Mettiamo subito le cose in chiaro: questo album non è brutto. Non è nemmeno bello. Non è carne, non è pesce e non è nemmeno una frittata. "Let Me Leave" è una strana commistione di sound diversi che stranamente insieme stanno bene, ma che in teoria non avrebbero nulla a che vedere uno con l'altro.
Il saper far convivere sound così disparati è già di per sè un grosso punto a favore per la band, ma fa sorgere qualche dubbio su quel che avviene a monte, nel momento del songwritings. Nella fattispecie, la band conta sei persone, non sappiamo chi nello specifico scriva le canzoni, se sia lo sforzo di uno o due componenti o collettivo, ma anche senza saperlo e solo basandosi sull'ascolto di "Let Me In" si ha l'impressione che ci siano molte più persone dietro la nascita dei brani in tracklist e che ognuna di esse voglia, quasi a forza, inserire la propria impronta personale. Il fatto che riescano a far funzionare tutto è un mezzo miracolo, questo è poco ma sicuro.

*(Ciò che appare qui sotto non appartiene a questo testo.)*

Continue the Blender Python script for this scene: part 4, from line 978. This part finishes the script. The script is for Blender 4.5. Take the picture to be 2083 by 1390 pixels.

La questione principale è che non si capisce esattamente dove vogliano andare a parare. Vogliono fare metalcore? Non sembra. Post? Qualche elemento c'è, ma non abbastanza da definirli post-qualsiasi cosa. Shoegaze? Idem come sopra. Symphonic? Non basta aggiungere di tanto in tanto un synth con quartetto d'archi per essere definiti tali. Melodic metal? Già meglio, ma è una definizione talmente ampia che abbraccia migliaia di band con stili e approcci completamente diversi uno dall'altro.
Detto ciò, possiamo dire che per quanto un po' confusionario, "Let Me Leave" è un prodotto discreto, senza infamia ma anche senza lode, che scorre via tranquillo e si fa ascoltare. Non è un capolavoro, non apporta nessuna novità a nessuno degli stili presentati, non rivoluzionerà mai il panorama odierno della musica, però si ascolta, e si può anche apprezzare, se si è dell'umore adatto. Certo manca di personalità. O forse soffre di personalità multiple, che in musica è come dire che manca di personalità.